April and Dave

September 20th, 2010

She was the perfect girl for him. The one by which all other girls would be measured.

He didn’t know this at the time. Not consciously, at least. Though he was always drawn to her for being the cutest, nicest, most generous girl he’d ever met, he didn’t know, at 16, that he was already beginning to uncover the basic principles of love.

He didn’t know that all the cartoon characters he would draw of her (including one of her as an angel) meant he was thinking of her enough to memorize her smile. He also didn’t know that when he drew those pictures to cheer her up when she was sad, it meant he’d want to spend the rest of his life keeping her happy.

That’s just not the sort of thing you know when you’re a kid.

You know it later, though, when after years of staying in touch you still can’t shake the memory of her smile. You know it when you all you do is compare her to every girl you meet.

Eleven years and a lot of life experiences between you, and, still, April is on your mind.

That’s how Dave knew.

He was preparing to move from New York to San Francisco when he finally put the pieces together. April, who lived in D.C., had come to visit him for a few days, and the two had a surprisingly wonderful time together. Though they had remained casual friends since high school, and even attended the same college, they never dated or took any steps beyond friendship. They’d see each other during summer vacation or holiday visits back home. Sometimes they’d share hot chocolate. Other times, they would share stories about their lives.

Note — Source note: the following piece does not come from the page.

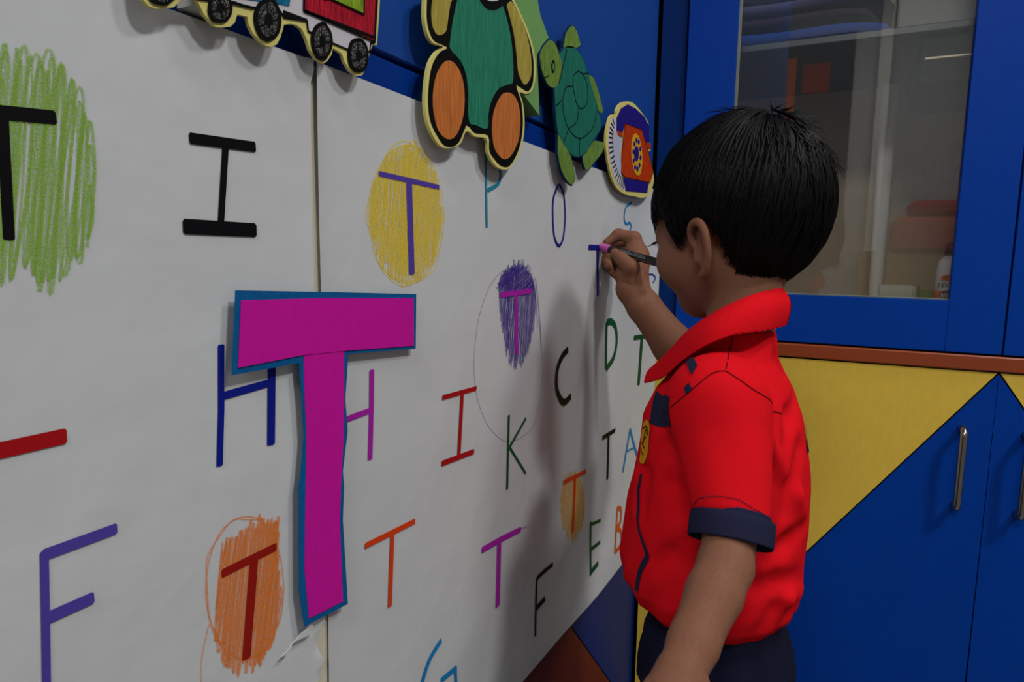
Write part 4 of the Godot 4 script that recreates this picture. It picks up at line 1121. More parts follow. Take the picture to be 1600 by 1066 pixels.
func body() -> void:
	var so := Soup.new()
	# torso and legs
	var f := Field.new(Vector3(-0.26, 0.03, -0.88), Vector3(0.02, 0.93, -0.55), 0.011)
	f.capsule(Vector3(-0.100, 0.885, -0.712), Vector3(-0.098, 0.84, -0.712), 0.032, 0.036, 0.02)
	f.capsule(Vector3(-0.098, 0.81, -0.665), Vector3(-0.098, 0.81, -0.76), 0.044, 0.044, 0.03)
	f.capsule(Vector3(-0.105, 0.76, -0.68), Vector3(-0.108, 0.62, -0.69), 0.055, 0.055, 0.03)
	f.capsule(Vector3(-0.105, 0.76, -0.745), Vector3(-0.108, 0.62, -0.735), 0.055, 0.055, 0.03)
	f.capsule(Vector3(-0.10, 0.53, -0.675), Vector3(-0.10, 0.53, -0.745), 0.062, 0.062, 0.03)
	for s in [-1.0, 1.0]:
		f.chain([Vector3(-0.10, 0.50, -0.71 + s * 0.05), Vector3(-0.105, 0.28, -0.71 + s * 0.055), Vector3(-0.09, 0.20, -0.71 + s * 0.056), Vector3(-0.085, 0.075, -0.71 + s * 0.058)], [0.054, 0.038, 0.036, 0.025], 0.02)
		f.capsule(Vector3(-0.085, 0.055, -0.71 + s * 0.058), Vector3(-0.15, 0.05, -0.71 + s * 0.062), 0.022, 0.018, 0.02)
	f.into(so)
	# head
	f = Field.new(HC - Vector3(0.125, 0.15, 0.125), HC + Vector3(0.125, 0.115, 0.125), 0.003)
	f.capsule(hp(-0.014, 0.0, -0.058), Vector3(-0.099, 0.868, -0.712), 0.035, 0.0345, 0.012)
	f.ellipsoid(hp(-0.004, 0, 0.004), hb, Vector3(0.086, 0.080, 0.068), 0.02)
	f.ellipsoid(hp(0.038, 0, -0.042), hb, Vector3(0.043, 0.056, 0.051), 0.02)
	f.capsule(hp(0.008, 0.036, -0.066), hp(0.055, 0.010, -0.092), 0.021, 0.019, 0.02)
	f.capsule(hp(0.008, -0.036, -0.066), hp(0.055, -0.010, -0.092), 0.021, 0.019, 0.02)
	for s in [-1.0, 1.0]:
		f.ellipsoid(hp(0.052, s * 0.033, -0.052), hb, Vector3(0.028, 0.026, 0.024), 0.02)
		f.ellipsoid(hp(0.088, s * 0.029, -0.024), hb, Vector3(0.010, 0.010, 0.014), 0.012, true)
		f.ellipsoid(hp(0.0705, s * 0.030, -0.0215), hb, Vector3(0.0125, 0.0115, 0.0145), 0.006)
		f.capsule(hp(0.079, s * 0.014, -0.006), hp(0.066, s * 0.044, -0.006), 0.006, 0.005, 0.016)
	f.chain([hp(0.080, 0, -0.014), hp(0.090, 0, -0.034), hp(0.0965, 0, -0.046)], [0.007, 0.008, 0.0095], 0.012)
	for s in [-1.0, 1.0]: f.capsule(hp(0.090, s * 0.007, -0.049), hp(0.086, s * 0.010, -0.050), 0.006, 0.006, 0.006)
	f.ellipsoid(hp(0.082, 0, -0.066), hb, Vector3(0.009, 0.0055, 0.017), 0.006)
	f.ellipsoid(hp(0.080, 0, -0.0755), hb, Vector3(0.009, 0.006, 0.015), 0.006)
	f.into(so)
	# ears
	for s in [-1.0, 1.0]:
		var c := hp(-0.006, s * 0.0665, -0.050)
		f = Field.new(c - Vector3.ONE * 0.045, c + Vector3.ONE * 0.045, 0.0018)
		var q := func(a: float, o: float, u: float) -> Vector3: return c + hb.x * a + hb.z * (s * o) + hb.y * u
		f.ellipsoid(q.call(-0.003, 0.0045, 0.001), Basis(hb.x.rotated(hb.y, -s * 0.5), hb.y, hb.z.rotated(hb.y, -s * 0.5)), Vector3(0.0150, 0.0245, 0.0040), 0.004)
		f.ellipsoid(q.call(0.0025, 0.0095, 0.001), hb, Vector3(0.0075, 0.0150, 0.0060), 0.004, true)
		var raw := [q.call(0.0090, 0.001, 0.003), q.call(0.0125, 0.002, 0.011), q.call(0.0115, 0.0045, 0.019), q.call(0.0065, 0.0085, 0.0250), q.call(-0.001, 0.0115, 0.0275), q.call(-0.009, 0.0145, 0.0245), q.call(-0.0150, 0.0165, 0.016), q.call(-0.0170, 0.0170, 0.005), q.call(-0.0155, 0.0155, -0.007), q.call(-0.0105, 0.0125, -0.0165), q.call(-0.0045, 0.009, -0.0225), q.call(0.0015, 0.0055, -0.0255)]
		var fine := []
		var rad := []
		for i in raw.size() - 1:
			for e in 4:
				var w := (i + e / 4.0) / (raw.size() - 1.0)
				fine.append((raw[i] as Vector3).cubic_interpolate(raw[i + 1], raw[maxi(i - 1, 0)], raw[mini(i + 2, raw.size() - 1)], e / 4.0))
				rad.append(0.0023 + 0.0011 * sin(PI * minf(w * 1.3, 1.0)) + 0.0022 * smoothstep(0.72, 1.0, w))
		f.chain(fine, rad, 0.0018)
		f.capsule(q.call(0.0095, 0.002, -0.003), q.call(0.0085, 0.003, -0.009), 0.0030, 0.0026, 0.004)
		f.into(so)
	# near arm: hangs, bent a little towards the viewer
	var hL := wL + (wL - eL).normalized() * 0.03 + Vector3(-0.012, -0.01, 0.0)
	f = Field.new(Vector3(-0.19, 0.50, -0.66), Vector3(-0.02, 0.87, -0.34), 0.005)
	f.chain([Vector3(-0.100, 0.83, -0.625), Vector3(-0.0739, 0.7405, -0.5723), eL], [0.030, 0.0222, 0.0216], 0.006)
	f.chain([eL, eL.lerp(wL, 0.28), eL.lerp(wL, 0.75), wL, hL], [0.0216, 0.0216, 0.0186, 0.0165, 0.0172], 0.006)
	f.into(so)
	hand_left(so)
	# far arm: raised to the wall
	f = Field.new(Vector3(-0.32, 0.75, -0.96), Vector3(-0.08, 0.97, -0.76), 0.005)
	f.chain([Vector3(-0.106, 0.835, -0.79), Vector3(-0.15, 0.80, -0.868), eR], [0.036, 0.030, 0.027], 0.02)
	f.chain([eR, eR.lerp(wR, 0.35), eR.lerp(wR, 0.8), wR, wR.lerp(Vector3(-0.2769, 0.9368, -0.9324), 0.5)], [0.027, 0.0282, 0.0230, 0.0202, 0.0196], 0.008)
	f.into(so)
	hand_right(so)
	put("body", so.mesh(), skin_m, person)
	# eyes, lashes, brows and lips
	var white := mat(Color(0.8, 0.79, 0.77), 0.2)
	var dark := mat(Color(0.03, 0.02, 0.018), 0.25)
	for s in [-1.0, 1.0]:
		var c := hp(0.0728, s * 0.030, -0.0265)
		var sp := SphereMesh.new()
		sp.radius = 0.0105; sp.height = 0.021
		var o := put("eye", sp, white, person)
		o.position += c
		sp = SphereMesh.new()
		sp.radius = 0.0052; sp.height = 0.0104
		var i := put("iris", sp, dark, o)
		i.position = hb.x * 0.0066 + hb.y * -0.003
	var l := Soup.new()
	for s in [-1.0, 1.0]:
		for k in 14:
			var a := lerpf(0.016, 0.046, k / 13.0)
			var r := hp(0.0835 - 0.28 * pow(a - 0.024, 1.0), s * a, -0.0225 - 0.25 * absf(a - 0.031))
			l.tube([r, r + hb.x * 0.005 - hb.y * 0.003 + hb.z * (s * 0.0012), r + hb.x * 0.0095 - hb.y * 0.0032 + hb.z * (s * 0.003)], [0.00045, 0.00032, 0.0001], 4)
		l.tube([hp(0.0845, s * 0.013, -0.003), hp(0.083, s * 0.028, 0.0), hp(0.072, s * 0.048, -0.005)], [0.0016, 0.0022, 0.0010], 6)
	put("lashes_and_brows", l.mesh(), mat(Color(0.02, 0.018, 0.018), 0.6), person)
	var m := Soup.new()
	m.tube([hp(0.0865, -0.014, -0.0715), hp(0.0915, -0.006, -0.0705), hp(0.092, 0, -0.0712), hp(0.0915, 0.006, -0.0705), hp(0.0865, 0.014, -0.0715)], [0.001, 0.0028, 0.003, 0.0028, 0.001], 8)
	put("lips", m.mesh(), mat(Color(0.5, 0.24, 0.2), 0.5), person)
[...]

They never expected to fall in love.

But something happened on this particular weekend that would change the course of their lives.

April was totally bummed that Dave was moving to the other side of the country. She, too, had felt an undeniable pull toward him, and was hoping Dave would say out loud what she was thinking.

But Dave isn’t that kind of guy. He’s shy and contemplative. When he wants to express his feelings, he writes a song or draws a picture. This time, though, he wrote a letter. A LONG letter. Longer than he expected. Eleven years’ worth of thoughts about the evolution of his feelings for April long. That’s a lot of words.

April thought it was about time! She told Dave she felt the same, and the two officially started their lives together as a couple.

The cool part about their relationship is that they had a long time to cultivate a friendship and really get to know each other. Everyone says couples should be friends first, but that rarely happens. Though it wasn’t exactly intentional, I wanted to know whether or not Dave and April would have started out with a slow friendship, had they known all those years ago they would take the romantic route together.

“I don’t think I’ve ever dated anyone I wasn’t friends with first,” April admits. “You know so much about the person’s core, what their morals are and you get all the major questions answered. I had crushes on people I wasn’t friends with, but I wouldn’t let it turn into more because there wasn’t a base. Having a friendship under your belt gives you a great level of trust. Whether the sparks fly, you have to wait and see.”

Dave agrees. “I got to see April from all different angles, in every stage of life, and that was really helpful,” he adds. “Having already had a relationship for 13 years, it’s not hard to think about the next 13 years and the 13 after that.”

Future tripping is so easy for Dave, in fact, that he wanted to start those next 13 years right away. So he and April got married July 4, 2010.

How do two people decide they want to stay together forever? How, in this day of drive-through divorces and relationships that start and end in the time it takes you to say cheeseburger, do people form their thoughts about commitment?

Having healthy relationships modeled to you is one way – an option most of us aren’t fortunate enough to have had, but something from which Dave and April both benefited.

Shared goals is another. Dave and April both want children, and it was something they discussed up front, so they could be sure they were on the same page. Teamwork is also another big one.

“Having someone you can rely on and always trust as a part of your team is key,” April says. “You need to be able to open up to them about anything and if you get really bogged down with work or have a bad day, they will support you.”

Beyond the basics, though, April thinks a good partner should also inspire you and work to keep things fresh.

That’s why they play piano together. And go on secret trips. Whenever it’s someone’s turn to plan the trip, they send photos and clues to the other person throughout the week. They cook dinner while listening to music, and April has gotten Dave addicted to “So You Think You Can Dance.”

“Dave and I have core commonalities like our beliefs and morals, but on the outside – the way we look at things, our reactions and problem solving skills – we’re different,” April admits. “We wouldn’t pick the same movie on any given night, but I never feel like he’s dragging me to something I don’t want. The part that doesn’t overlap helps us grow and be exposed to something new. A lot of people think your perfect match will be like you in every way and agree with you, but I wouldn’t want it that way. Dave is so exciting, inventive and imaginative.

“If I said one weekend, ‘Let’s go to a park and just draw for the day,’ he’d be up for it. I’m so glad I get to have him for the rest of my life.”